Zach Hyman is a man possessed, playing with a splint on his nose and a chip on his shoulder.

Of course, it’s all come too late as far as any 4 Nations Face-Off roster selection goes.

Well, eat your heart out, Team Canada.

Instead of sharing his focus with the best-on-best tournament coming up in February, the Edmonton Oilers are only too happy to have their reigning goal-scoring leader spend all his blood, sweat and tears on his own team’s pursuit of a return to the Stanley Cup Final, and a redo of that 2-1 loss to the Florida Panthers in Game 7 last June.

And bleed he has, having taken a puck to the face via a deflected Bouch Bomb from the point, complements, of course, of teammate Evan Bouchard in a 6-5 loss to those very Panthers in a Dec. 16 game billed as the Stanley Cup rematch.

The broken nose and matching black eyes haven’t slowed him down in the slightest, however, as the Oilers forward — who scored twice in that game before returning to play the third period with the aforementioned nose splint and full face shield — continued riding a streak that has seen him score 10 goals in the past nine games since returning from a five-game absence due to injury.

Prior to that point, Hyman appeared all but absent on the stats sheet, with — quite inexplicably — just three goals to show for the first 20 games of the season. Yes, somehow the hero from a season ago, who propelled his team to the playoffs with a career-high 54 goals, ended up crawling out of the gates this year at a snail’s pace.

And that’s where Team Canada’s roster comes in.

Regardless of Hyman’s hot hand from a season ago, with just a single assist to show for his first 10 games of 2024-25, and the Oilers hovering around .500 for the first month of their schedule, the selection crew looked at Edmonton just long enough to fit Connor McDavid in a red maple leaf before moving on.

And as Hyman enjoys this week’s break spending time with family and healing up whatever wounds come from the job of playing net-front, hands down the toughest position on the ice, he can rest in the fact he’s not only rediscovered his scoring touch, but his confidence as well.

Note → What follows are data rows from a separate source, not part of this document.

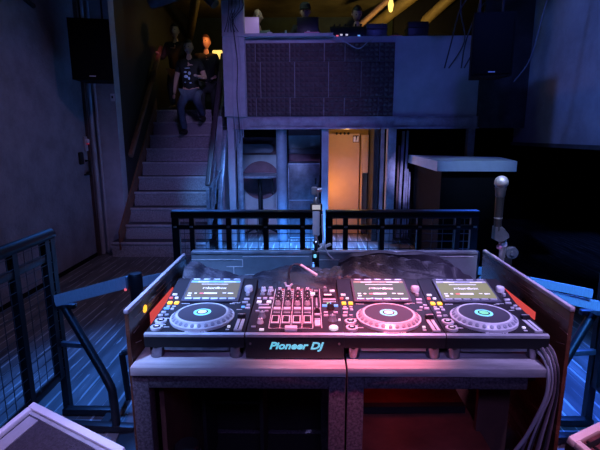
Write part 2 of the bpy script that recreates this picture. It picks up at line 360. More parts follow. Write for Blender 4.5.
# balcony front
struct('wall_balcony', MB().box((-1.22, 6.9, 1.94), (3.2, 7.0, 3.045)), M['balcony_paint'])
struct('trim_2', MB().box((-1.22, 6.78, 3.045), (0.36, 7.35, 3.085)), M['violet_paint'])
struct('trim_3', MB().box((0.36, 6.9, 3.045), (3.2, 7.35, 3.06)), M['balcony_paint'])
b = MB().box((-1.12, 6.86, 1.775), (2.52, 7.06, 1.935))
for x0, x1 in ((-0.86, -0.10), (-0.08, 0.26), (0.44, 0.86), (1.28, 2.42)):
    b.box((x0, 6.845, 1.80), (x1, 6.86, 1.905), 0.004)
for x in (-0.10, 0.30, 1.18): b.box((x, 6.835, 1.775), (x+0.035, 6.86, 1.935))
struct('trim_4', b, M['beam_paint'])
struct('trim_5', MB().box((-1.12, 6.82, 1.755), (2.52, 7.1, 1.775)), M['beam_paint'])
struct('floor_mezzanine', MB().box((-1.30, 7.06, 1.95), (3.2, 10.6, 2.1)), M['stain'])
struct('ceiling_under_balcony', MB().box((-1.30, 7.0, 1.80), (3.2, 9.0, 1.95)), M['stain'])
# columns under the balcony
struct('trim_6', MB().box((-1.22, 6.80, 1.94), (-0.905, 6.9, 4.2)).box((-1.20, 6.84, 0.0), (-1.10, 6.96, 1.94)), M['violet_paint'])
struct('trim_7', MB().cyl((-0.40, 7.0, 0), 0.085, 1.76, 24), mat('slate_column', (0.17, 0.20, 0.25), 0.45, var=0.3))
struct('trim_8', MB().box((0.21, 6.88, 0), (0.315, 7.0, 1.76)), M['violet_paint'])
struct('trim_9', MB().box((1.20, 6.88, 0), (1.325, 7.02, 1.76)).box((1.12, 7.05, 0), (1.18, 7.2, 1.76)), M['beam_paint'])
struct('trim_10', MB().box((2.40, 6.9, 0), (2.50, 7.02, 1.76)), M['beam_paint'])
struct('trim_11', MB().tube([(-1.03, 6.9, 0), (-1.03, 6.9, 1.75)], 0.045, 12), M['blue_steel'])
# recess walls
struct('wall_recess', MB().box((-1.30, 8.05, 0), (0.2, 8.15, 1.8)), M['black_wall'])
struct('wall_recess_left', MB().box((-1.40, 7.0, 0), (-1.30, 8.5, 1.95)), M['beam_paint'])
struct('wall_doorway_left', MB().box((0.22, 7.02, 0), (0.32, 7.75, 1.80)), M['black_wall'])
struct('wall_doorway_right', MB().box((1.02, 7.05, 0), (1.10, 7.75, 1.80)), M['stain'])
struct('wall_doorway_back', MB().box((0.32, 7.75, 0), (1.02, 7.82, 1.80)), M['warm_panel'])
struct('wall_nook', MB().box((1.10, 8.2, 0), (3.2, 8.3, 1.8)), M['black_wall'])

# doorway contents: ochre panel leaf, small sign, hooks, lamp
dr = MB().box((0.325, 7.60, 0.0), (0.86, 7.64, 1.685)).build('door_1', M['warm_panel'], kind='structure')
MB().box((0.885, 7.50, 0.0), (0.905, 7.70, 1.67)).box((0.905, 7.50, 1.05), (1.0, 7.54, 1.67), 0.01).build('door_frame', M['warm_panel'], dr)
h = MB()
for x in (0.48, 0.545, 0.61, 0.67): h.sphere((x, 7.585, 1.69), 0.022, 10, 6)
h.build('hook', M['matte_black'], dr)
sg = thing('door_sign', 'small black and white sign on the ochre door', 'sign', (0.80, 7.592, 1.60))
MB().box((-0.052, 0, -0.055), (0.052, 0.006, 0.055), 0.004).build('panel', M['matte_black'], sg)
MB().box((-0.042, -0.003, -0.045), (-0.005, 0, 0.04)).prism([(0.0, -0.045), (0.042, -0.045), (0.042, 0.045), (0.02, 0.045)], -0.003, 0, 'y').build('pictogram', M['white_mark'], sg)
pl = point('doorway_glow', (0.40, 7.12, 0.80), (1.0, 0.40, 0.10), 13.0, 0.05)
point('doorway_glow_top', (0.60, 7.12, 1.70), (1.0, 0.52, 0.14), 3.0, 0.05)

# left wall door with its lock hardware
ld = MB().box((-3.0, 3.55, 0.03), (-2.985, 6.12, 3.1)).build('door_2', M['left_wall'], kind='structure')
MB().box((-2.985, 6.03, 1.47), (-2.96, 6.11, 1.66), 0.006).build('lock_plate', M['violet_paint'], ld)
MB().lathe([(0, 0.035), (0.03, 0.03), (0.03, 0)], n=14, mtx=Matrix.Translation((-2.96, 6.07, 1.60)) @ Matrix.Rotation(R(90), 4, 'Y')).build('indicator', M['white_edge'], ld)
MB().box((-2.962, 6.065, 1.555), (-2.94, 6.115, 1.595), 0.005).build('red_tab', mat('red_tab', (0.85, 0.05, 0.06), 0.4, emit=(0.9, 0.03, 0.05), estr=0.25), ld)
MB().box((-2.985, 5.86, 1.30), (-2.955, 5.96, 1.46), 0.012).build('latch', M['matte_black'], ld)
MB().tube([(-2.985, 6.05, 1.34), (-2.93, 6.05, 1.34), (-2.93, 6.05, 1.20), (-2.985, 6.05, 1.17)], 0.014, 8).box((-2.985, 5.97, 1.15), (-2.95, 6.12, 1.165)).build('handle', M['matte_black'], ld)
t = MB().box((-3.0, 6.13, 0), (-2.95, 6.19, 4.2)); struct('trim_12', t, mat('brown_jamb', (0.10, 0.055, 0.055), 0.5, var=0.3))
struct('trim_13', MB().tube([(-2.955, 6.26, 0), (-2.955, 6.26, 4.2)], 0.03, 10), M['violet_paint'])
struct('trim_14', MB().tube([(-2.89, 6.295, 0), (-2.89, 6.295, 4.2)], 0.02, 10), M['violet_paint'])
struct('baseboard_left', MB().box((-3.0, -1.5, 0), (-2.975, 6.12, 0.05)), M['black_wall'])
# pipe high on the left wall
t = MB().tube([(-2.97, 2.6, 3.62), (-2.97, 5.2, 3.05)], 0.025, 8); tag(t.build('wall_pipe', M['matte_black']), 'thin black pipe running down across the upper left wall', 'pipe')

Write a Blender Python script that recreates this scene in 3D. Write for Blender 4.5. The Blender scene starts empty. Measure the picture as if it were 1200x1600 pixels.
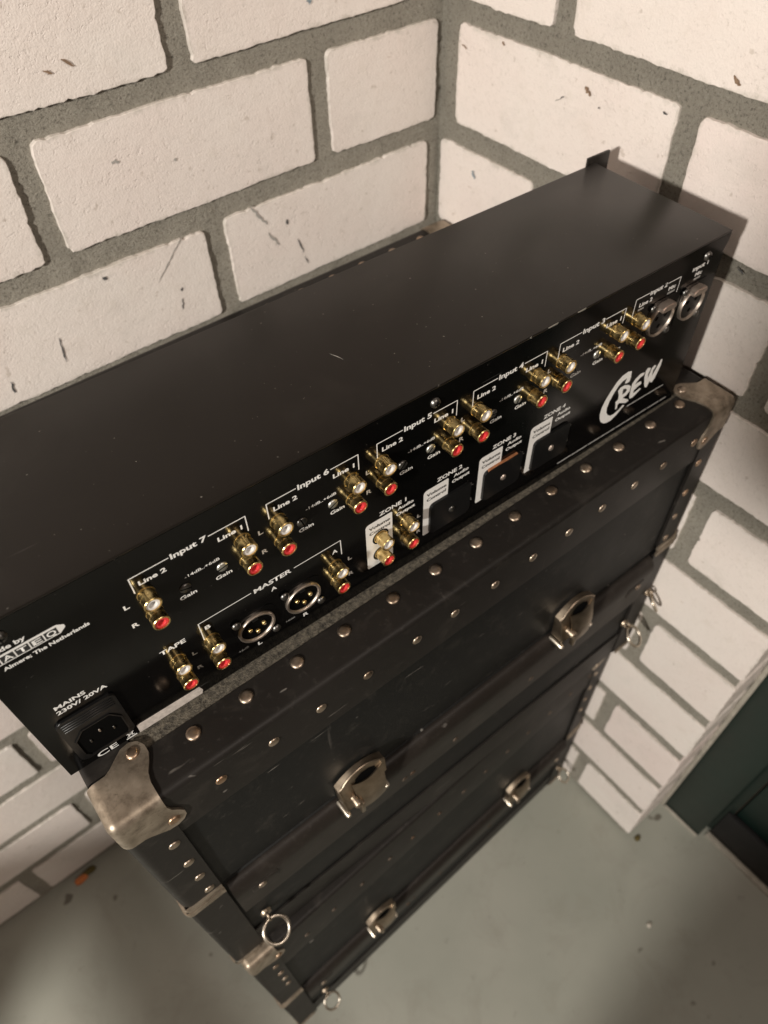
import bpy, bmesh, math, random
from mathutils import Vector, Matrix
random.seed(7)
R = math.radians
scene = bpy.context.scene
COL = scene.collection

# ------------------------------------------------------------------ camera
cam_d = bpy.data.cameras.new('Camera')
cam = bpy.data.objects.new('Camera', cam_d); COL.objects.link(cam)
cam_d.sensor_fit = 'VERTICAL'; cam_d.sensor_height = 24.0
cam_d.lens = 24.0 * 1164.42 / 1600.0
cam_d.clip_start = 0.01; cam_d.clip_end = 50
def cam_axes(yaw, pitch, roll):
    y, p, r = R(yaw), R(pitch), R(roll)
    f = Vector((math.sin(y)*math.cos(p), math.cos(y)*math.cos(p), math.sin(p)))
    rt = Vector((math.cos(y), -math.sin(y), 0)); up = rt.cross(f)
    return math.cos(r)*rt + math.sin(r)*up, -math.sin(r)*rt + math.cos(r)*up, f
rt, up, fw = cam_axes(37.102, -50.262, -1.9104)
C = Vector((-0.46123, -0.51021, 1.12792))
cam.matrix_world = Matrix(((rt.x, up.x, -fw.x, C.x), (rt.y, up.y, -fw.y, C.y), (rt.z, up.z, -fw.z, C.z), (0, 0, 0, 1)))
cam_d.dof.use_dof = True
cam_d.dof.focus_distance = 0.375
cam_d.dof.aperture_fstop = cam_d.lens / 2.6
scene.camera = cam

# ------------------------------------------------------------------ world and lamps
world = bpy.data.worlds.new('World'); scene.world = world; world.use_nodes = True
bg = world.node_tree.nodes['Background']
bg.inputs['Color'].default_value = (1.0, 0.72, 0.57, 1); bg.inputs['Strength'].default_value = 0.16

def lamp(name, kind, loc, power, color, size=0.1, target=None):
    d = bpy.data.lights.new(name, kind); d.energy = power; d.color = color
    if kind == 'AREA': d.size = size
    else: d.shadow_soft_size = size
    o = bpy.data.objects.new(name, d); COL.objects.link(o); o.location = loc
    if target is not None:
        o.rotation_euler = (Vector(target) - Vector(loc)).to_track_quat('-Z', 'Y').to_euler()
    return o
lamp('wall_lamp', 'POINT', (-1.88, -0.86, 1.49), 168, (1.0, 0.945, 0.865), 0.06)
lamp('ceiling_lamp', 'AREA', (-0.10, -1.75, 2.35), 15, (1.0, 0.87, 0.76), 0.6, (-0.3, -0.3, 0.5))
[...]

“That’s life, it’s sports. It’s all up in your mind,” Hyman said. “When you’re feeling good, things are easier and things slow down. When you’re not feeling good, everything seems fast.

“Having played in this league a long time, I recognize that so much of hockey and sports are result-driven. And when you’re not getting the results, if you’ve played a long time then you know it’s about the process and about getting your looks and getting your chances and being around it.

“I think you can find confidence a number of ways and having been able to score in this league for a long time, you can kind of find confidence in that, knowing that if you continue to get the chances, that they’re going to go in.”

Zach Hyman Edmonton Oilers
Zach Hyman of the Edmonton Oilers plays against the Boston Bruins with a face mask at Rogers Place in Edmonton on Dec. 19. Photos by Shaughn Butts-PostmediaPhoto by Shaughn Butts /10106745A

While his new look fits in just fine in a dressing room full of teammates whose own bodies look like they’ve been through almost half a season of pro hockey, Hyman’s face has to stick out like a sore thumb sitting around the dinner table and playing with his kids.

“They’re so funny. On the first day they are, ‘What happened?’ And then after that, they haven’t even asked,” Hyman said. “This is it, this is the new normal for now. It’s healing up.”

In other words, he’s rolling with the punches right now and taking it all in stride. It’s the same thing he had to do through the first quarter of the season, back when the numbers just weren’t adding up to everyone’s expectations.

“As long as you stick with your process and you’re playing the same way, if you’re playing well and getting looks, if you continue to stick with it and if your team has the confidence to stick with you — which obviously the coaching staff did — it was just a 20-game kind of blip,” Hyman said. “I thought I was playing well, I just wasn’t scoring.

“That’s what happens, you just have to keep playing.”

It wasn’t just Hyman, of course. While it’s easy to point to the differences in his productivity, year to year, the entire Oilers roster was going through a bit of a slump. OK, maybe a couple of superstars aside. But this certainly didn’t look like one of the last two teams standing in last year’s playoffs.

But the push is on as they hit the break having won 11 of their past 13 games to sit second in the Pacific Division at 21-11-2. And the two games they’ve lost were both by a single point to the Atlantic Division-leading Panthers and Pacific Division-leading Vegas Golden Knights.

The Oilers are simply finding ways to win right now.

“I like our resilience,” Hyman said. “The past couple of games, we were down going into the third, and in (the last) one we were up and playing with the lead and I thought we did a really good job defending the lead and not giving them much.

“I think we’re pretty confident in kind of giving up a little bit of offence to take away their offence and taking whatever is given. I thought we did a good job of that.”